ELIZABETHTON, Tenn. (WJHL) — Training is finishing up for Elizabethton Police Department officers as they learn how to use a new 3D laser scanner that they believe will strengthen their evidence in investigations.

The Faro Focus Laser Scanner was obtained through the Rural Violent Crime Reduction Initiative grant, totaling almost $150,000 with the initiative of combatting violent crime.

The scanner takes a 360-degree pan of the scene and collects thousands of data points to create a fully measurable 3D picture. It has an accuracy of plus or minus a millimeter.

“[It] rotates around, picks up all of the details,” said Sgt. Mike Commons, who is being trained to use the scanner. “We just have to move it at various different points. As long as they overlap, we can get a 3-D picture seen of whatever it is we’re filming.”

3D printers can print images from the scanner and virtual reality goggles can be connected, allowing someone to walk through a scene.
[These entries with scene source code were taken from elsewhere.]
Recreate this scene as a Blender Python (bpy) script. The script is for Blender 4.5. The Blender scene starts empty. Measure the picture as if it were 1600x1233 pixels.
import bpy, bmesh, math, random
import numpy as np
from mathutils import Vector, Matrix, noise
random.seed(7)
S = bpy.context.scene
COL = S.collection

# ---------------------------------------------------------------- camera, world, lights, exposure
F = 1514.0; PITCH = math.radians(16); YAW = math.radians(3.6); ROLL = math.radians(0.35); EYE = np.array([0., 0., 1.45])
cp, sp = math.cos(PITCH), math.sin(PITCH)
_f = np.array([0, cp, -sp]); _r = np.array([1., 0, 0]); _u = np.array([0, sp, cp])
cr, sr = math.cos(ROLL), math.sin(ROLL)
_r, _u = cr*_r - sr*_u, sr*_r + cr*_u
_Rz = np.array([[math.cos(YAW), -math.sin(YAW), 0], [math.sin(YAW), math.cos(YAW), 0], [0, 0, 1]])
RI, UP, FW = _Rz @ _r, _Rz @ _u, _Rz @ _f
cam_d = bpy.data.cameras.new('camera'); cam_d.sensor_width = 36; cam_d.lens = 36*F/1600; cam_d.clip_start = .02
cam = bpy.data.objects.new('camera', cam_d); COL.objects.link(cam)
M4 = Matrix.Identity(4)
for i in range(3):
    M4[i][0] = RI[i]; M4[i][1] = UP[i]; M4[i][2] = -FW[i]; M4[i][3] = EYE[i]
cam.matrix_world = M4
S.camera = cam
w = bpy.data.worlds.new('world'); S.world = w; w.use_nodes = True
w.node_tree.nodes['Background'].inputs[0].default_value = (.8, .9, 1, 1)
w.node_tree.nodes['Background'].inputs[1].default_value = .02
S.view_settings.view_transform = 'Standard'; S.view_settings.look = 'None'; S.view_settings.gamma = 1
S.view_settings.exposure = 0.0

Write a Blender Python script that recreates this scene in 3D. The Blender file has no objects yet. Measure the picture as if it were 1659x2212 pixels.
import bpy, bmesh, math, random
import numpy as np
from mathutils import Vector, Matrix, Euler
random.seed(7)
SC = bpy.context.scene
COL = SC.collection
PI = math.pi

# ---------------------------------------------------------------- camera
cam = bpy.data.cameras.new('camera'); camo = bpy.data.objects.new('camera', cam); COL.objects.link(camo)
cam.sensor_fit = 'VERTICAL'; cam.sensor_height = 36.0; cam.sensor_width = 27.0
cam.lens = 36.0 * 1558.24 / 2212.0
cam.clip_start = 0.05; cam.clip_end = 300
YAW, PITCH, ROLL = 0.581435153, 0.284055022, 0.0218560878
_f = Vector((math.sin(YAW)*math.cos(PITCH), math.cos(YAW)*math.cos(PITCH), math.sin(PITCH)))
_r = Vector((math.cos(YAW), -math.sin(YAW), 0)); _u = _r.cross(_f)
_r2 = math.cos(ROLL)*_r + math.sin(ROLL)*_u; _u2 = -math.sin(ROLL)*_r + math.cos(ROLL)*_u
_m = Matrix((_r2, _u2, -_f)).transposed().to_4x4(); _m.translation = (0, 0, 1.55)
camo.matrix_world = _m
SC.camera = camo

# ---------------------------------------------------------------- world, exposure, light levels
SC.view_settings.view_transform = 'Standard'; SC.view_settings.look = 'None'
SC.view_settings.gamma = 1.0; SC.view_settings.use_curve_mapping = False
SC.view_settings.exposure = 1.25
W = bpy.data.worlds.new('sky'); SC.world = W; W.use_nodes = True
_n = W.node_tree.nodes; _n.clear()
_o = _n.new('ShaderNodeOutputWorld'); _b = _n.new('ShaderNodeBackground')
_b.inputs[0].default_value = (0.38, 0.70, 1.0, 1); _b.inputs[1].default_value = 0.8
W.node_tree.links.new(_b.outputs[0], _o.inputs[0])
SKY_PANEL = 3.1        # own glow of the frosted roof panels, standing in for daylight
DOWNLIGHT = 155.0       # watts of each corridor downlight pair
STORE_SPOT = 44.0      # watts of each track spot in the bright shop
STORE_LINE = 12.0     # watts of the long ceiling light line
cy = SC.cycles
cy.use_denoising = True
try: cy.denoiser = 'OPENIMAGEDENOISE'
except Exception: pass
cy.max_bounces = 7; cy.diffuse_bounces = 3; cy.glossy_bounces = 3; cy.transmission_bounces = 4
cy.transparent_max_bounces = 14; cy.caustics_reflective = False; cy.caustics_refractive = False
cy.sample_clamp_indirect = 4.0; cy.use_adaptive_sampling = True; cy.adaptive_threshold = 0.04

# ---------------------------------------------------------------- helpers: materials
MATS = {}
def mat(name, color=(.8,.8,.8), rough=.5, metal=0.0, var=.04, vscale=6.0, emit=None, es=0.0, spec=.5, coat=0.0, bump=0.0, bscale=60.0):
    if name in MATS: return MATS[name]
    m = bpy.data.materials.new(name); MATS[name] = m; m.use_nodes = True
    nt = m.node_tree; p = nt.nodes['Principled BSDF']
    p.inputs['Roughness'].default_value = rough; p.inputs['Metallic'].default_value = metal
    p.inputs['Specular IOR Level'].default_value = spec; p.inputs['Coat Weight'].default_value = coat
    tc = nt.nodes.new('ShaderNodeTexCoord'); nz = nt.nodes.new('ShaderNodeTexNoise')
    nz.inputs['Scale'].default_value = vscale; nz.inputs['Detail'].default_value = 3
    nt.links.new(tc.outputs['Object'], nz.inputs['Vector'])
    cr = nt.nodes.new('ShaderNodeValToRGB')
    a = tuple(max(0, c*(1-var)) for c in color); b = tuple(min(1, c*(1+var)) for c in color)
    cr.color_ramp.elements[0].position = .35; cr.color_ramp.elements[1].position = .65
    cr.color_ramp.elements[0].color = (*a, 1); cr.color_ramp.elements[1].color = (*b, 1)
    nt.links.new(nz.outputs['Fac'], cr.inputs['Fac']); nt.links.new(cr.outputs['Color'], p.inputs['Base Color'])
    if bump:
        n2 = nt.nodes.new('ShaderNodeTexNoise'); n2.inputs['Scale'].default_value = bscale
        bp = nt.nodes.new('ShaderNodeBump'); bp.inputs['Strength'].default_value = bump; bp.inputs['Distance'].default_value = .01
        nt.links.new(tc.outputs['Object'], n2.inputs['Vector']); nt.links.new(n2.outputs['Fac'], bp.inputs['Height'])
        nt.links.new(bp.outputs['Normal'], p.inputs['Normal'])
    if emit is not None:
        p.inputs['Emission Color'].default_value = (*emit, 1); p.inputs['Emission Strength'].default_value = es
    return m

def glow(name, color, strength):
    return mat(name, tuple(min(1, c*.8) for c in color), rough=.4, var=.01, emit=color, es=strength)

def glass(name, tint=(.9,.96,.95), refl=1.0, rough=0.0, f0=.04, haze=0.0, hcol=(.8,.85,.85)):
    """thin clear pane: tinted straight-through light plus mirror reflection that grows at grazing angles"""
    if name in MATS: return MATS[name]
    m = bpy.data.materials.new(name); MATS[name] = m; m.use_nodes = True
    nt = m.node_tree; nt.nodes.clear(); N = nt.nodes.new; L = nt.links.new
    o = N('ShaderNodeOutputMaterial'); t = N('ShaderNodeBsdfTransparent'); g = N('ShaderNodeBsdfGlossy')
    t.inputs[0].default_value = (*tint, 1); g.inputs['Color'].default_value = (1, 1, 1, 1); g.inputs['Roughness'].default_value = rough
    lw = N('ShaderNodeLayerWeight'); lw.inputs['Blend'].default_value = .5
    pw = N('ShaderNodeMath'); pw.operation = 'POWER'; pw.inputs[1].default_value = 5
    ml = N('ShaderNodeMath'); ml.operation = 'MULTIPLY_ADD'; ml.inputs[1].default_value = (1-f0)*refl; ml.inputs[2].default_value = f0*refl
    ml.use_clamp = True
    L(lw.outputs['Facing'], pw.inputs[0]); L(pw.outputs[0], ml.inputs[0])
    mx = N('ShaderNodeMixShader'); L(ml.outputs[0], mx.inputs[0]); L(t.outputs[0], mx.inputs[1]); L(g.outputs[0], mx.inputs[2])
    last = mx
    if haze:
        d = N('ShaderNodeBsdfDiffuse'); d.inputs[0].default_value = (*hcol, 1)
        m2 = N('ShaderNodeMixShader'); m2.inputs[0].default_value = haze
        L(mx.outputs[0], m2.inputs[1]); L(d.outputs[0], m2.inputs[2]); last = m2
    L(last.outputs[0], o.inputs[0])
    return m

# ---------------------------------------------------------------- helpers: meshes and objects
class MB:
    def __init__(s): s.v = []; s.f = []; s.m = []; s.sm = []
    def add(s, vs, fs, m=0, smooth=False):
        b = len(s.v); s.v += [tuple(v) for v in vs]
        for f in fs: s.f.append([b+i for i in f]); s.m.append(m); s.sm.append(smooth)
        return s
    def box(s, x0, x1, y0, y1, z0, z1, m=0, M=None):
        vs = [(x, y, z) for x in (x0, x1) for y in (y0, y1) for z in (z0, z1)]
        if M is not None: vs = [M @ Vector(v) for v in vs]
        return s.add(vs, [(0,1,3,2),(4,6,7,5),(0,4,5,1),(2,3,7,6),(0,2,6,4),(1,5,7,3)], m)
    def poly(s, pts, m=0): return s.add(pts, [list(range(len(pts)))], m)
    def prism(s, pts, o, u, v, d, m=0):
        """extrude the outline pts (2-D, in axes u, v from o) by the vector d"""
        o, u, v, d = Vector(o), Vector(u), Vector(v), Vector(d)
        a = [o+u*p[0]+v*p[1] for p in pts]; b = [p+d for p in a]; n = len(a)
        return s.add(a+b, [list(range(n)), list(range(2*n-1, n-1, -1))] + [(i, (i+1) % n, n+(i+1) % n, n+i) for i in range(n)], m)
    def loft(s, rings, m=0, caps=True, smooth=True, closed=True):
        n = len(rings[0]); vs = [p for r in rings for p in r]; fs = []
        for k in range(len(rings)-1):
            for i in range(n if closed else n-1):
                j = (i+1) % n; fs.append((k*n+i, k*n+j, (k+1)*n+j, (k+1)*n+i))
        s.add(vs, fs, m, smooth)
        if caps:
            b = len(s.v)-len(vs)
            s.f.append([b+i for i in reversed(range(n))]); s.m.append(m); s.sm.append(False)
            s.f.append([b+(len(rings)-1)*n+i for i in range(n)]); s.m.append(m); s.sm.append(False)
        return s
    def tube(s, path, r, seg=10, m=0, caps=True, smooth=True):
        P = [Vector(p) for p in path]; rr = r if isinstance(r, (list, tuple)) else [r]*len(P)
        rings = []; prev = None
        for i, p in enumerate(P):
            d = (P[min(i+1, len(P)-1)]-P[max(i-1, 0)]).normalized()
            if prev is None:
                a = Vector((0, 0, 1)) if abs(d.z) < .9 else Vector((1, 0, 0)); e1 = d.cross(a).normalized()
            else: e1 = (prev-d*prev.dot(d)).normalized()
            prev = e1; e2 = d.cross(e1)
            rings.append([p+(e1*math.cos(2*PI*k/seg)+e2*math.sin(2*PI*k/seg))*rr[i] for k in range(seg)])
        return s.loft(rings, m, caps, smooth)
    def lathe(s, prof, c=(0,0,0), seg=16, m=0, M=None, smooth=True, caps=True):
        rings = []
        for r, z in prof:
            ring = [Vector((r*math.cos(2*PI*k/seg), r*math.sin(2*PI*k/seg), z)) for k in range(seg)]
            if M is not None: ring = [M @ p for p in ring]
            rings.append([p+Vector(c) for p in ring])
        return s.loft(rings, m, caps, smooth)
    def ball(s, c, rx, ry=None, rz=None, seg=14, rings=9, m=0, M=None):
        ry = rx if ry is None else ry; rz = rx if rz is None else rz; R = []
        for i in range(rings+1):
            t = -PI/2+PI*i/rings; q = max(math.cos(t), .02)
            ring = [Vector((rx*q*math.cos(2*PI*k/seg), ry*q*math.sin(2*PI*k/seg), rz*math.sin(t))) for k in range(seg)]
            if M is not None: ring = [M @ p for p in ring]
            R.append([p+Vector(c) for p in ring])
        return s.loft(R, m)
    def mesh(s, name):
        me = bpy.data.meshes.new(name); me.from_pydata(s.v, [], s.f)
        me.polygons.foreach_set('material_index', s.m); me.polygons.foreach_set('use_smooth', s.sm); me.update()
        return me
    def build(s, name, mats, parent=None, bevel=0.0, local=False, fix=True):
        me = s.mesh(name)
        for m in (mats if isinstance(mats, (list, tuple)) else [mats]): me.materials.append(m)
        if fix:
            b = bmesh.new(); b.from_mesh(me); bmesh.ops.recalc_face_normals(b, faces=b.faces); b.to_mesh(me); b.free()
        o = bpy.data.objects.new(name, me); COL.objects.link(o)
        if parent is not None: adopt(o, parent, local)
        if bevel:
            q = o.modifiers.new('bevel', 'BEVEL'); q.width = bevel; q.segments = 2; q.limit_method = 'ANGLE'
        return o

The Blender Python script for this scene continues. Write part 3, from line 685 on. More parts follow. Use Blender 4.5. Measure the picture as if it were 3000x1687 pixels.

All points make the images strong evidence in the courtroom.

Commons said the scanner can be used to provide evidence for any investigation, not just homicides.

“One thing we’re running into right now is the remodeler’s law, where people are paying to have people come in and remodel the house and then people aren’t showing back up,” Commons said. “We can actually go in with this and shoot the detail at the house to show what’s been done, what hasn’t been done.”

He said the Faro Scanner will make evidence gathering and investigations more efficient and accurate.

“This has actually been standardized in federal and state court and in the scientific community,” Commons said. “Rather than us constantly running around with yardsticks and tape measures, we can do the measurements actually through the computer.”

The scanner is ready to be used after Friday’s training. The police department has officers in the accident reconstruction team and criminal investigations trained to use the scanner.